さらに改革開放政策の進展により1994年には外為専門銀行から国有商業銀行に改められ、中国工商銀行、中国農業銀行、中国建設銀行とともに四大商業銀行となった。またこの年以降、中国銀行香港分行は香港とマカオでも発券業務を行うようになった。2001年に中国銀行香港分行は別法人となり、香港証券取引所に上場を果たした。 2004年には中国銀行本体も国有銀行から有限公司組織(中国银行股份有限公司)となった。
2008年開催予定の北京オリンピックのローカルスポンサー(公式パートナー)となっている。
[編集] 香港・台湾での業務運営
[編集] 台湾
中華民国は中華人民共和国による中國銀行の接収を認めていないため、前述の経緯を完全に無視し、台湾において、交通銀行・土地銀行・中国農民銀行などとともに「動乱によって一時休止していた営業を再開」している。
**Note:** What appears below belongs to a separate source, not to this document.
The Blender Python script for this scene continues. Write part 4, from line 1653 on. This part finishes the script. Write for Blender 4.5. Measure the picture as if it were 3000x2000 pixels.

台湾において「営業を再開」した中國銀行は中華民国の国法の観点からは孫文によって設立された中国銀行と完全に同一のものであり、その法的地位と名称、そして国営の外国為替専門銀行という経営形態を継承するものであったが、経営資源の観点からは大陸時代の中国銀行から継承したものはほとんどまったく存在せず、実態としては単なる新設銀行であった。台湾において営業を再開した中國銀行は、中国当局からの圧力や、国際市場における無用の混乱のため、後に中国国際商業銀行(ICBC:International Commercial Bank of China)と改称し、中國銀行の継承銀行としての立場も事実上放棄している。2006年8月21日、兆豐國際商業銀行(Mega International Commercial Bank)に改称。
[編集] 香港
1990年代に香港では中国銀行香港分行を中心として中国銀行集団が成立した。構成は次の通り。
- 中国銀行香港支店
- 中国国内銀行7行の香港分行
- 広東省銀行
- 新華銀行
- 中南銀行
- 金城銀行
- 国華商業銀行
- 浙江興業銀行
- 塩業銀行
- 香港登記銀行
- 華僑商業銀行
- 宝生銀行
- 南洋商業銀行 (一部分行のみ)
[編集] 備考
1990年に日本に進出する際、岡山市に本店を置く同名の地方銀行とのからみが問題となった。当時のロゴが毛筆体の「中國銀行」でそっくりだったため、混同が生じる恐れがあった。結果、地方銀行のほうが「中国銀行」に行名を変更し、ロゴも一新された。そして東京都と大阪市の支店については識別のため看板に「本店 岡山市」の文字を入れた。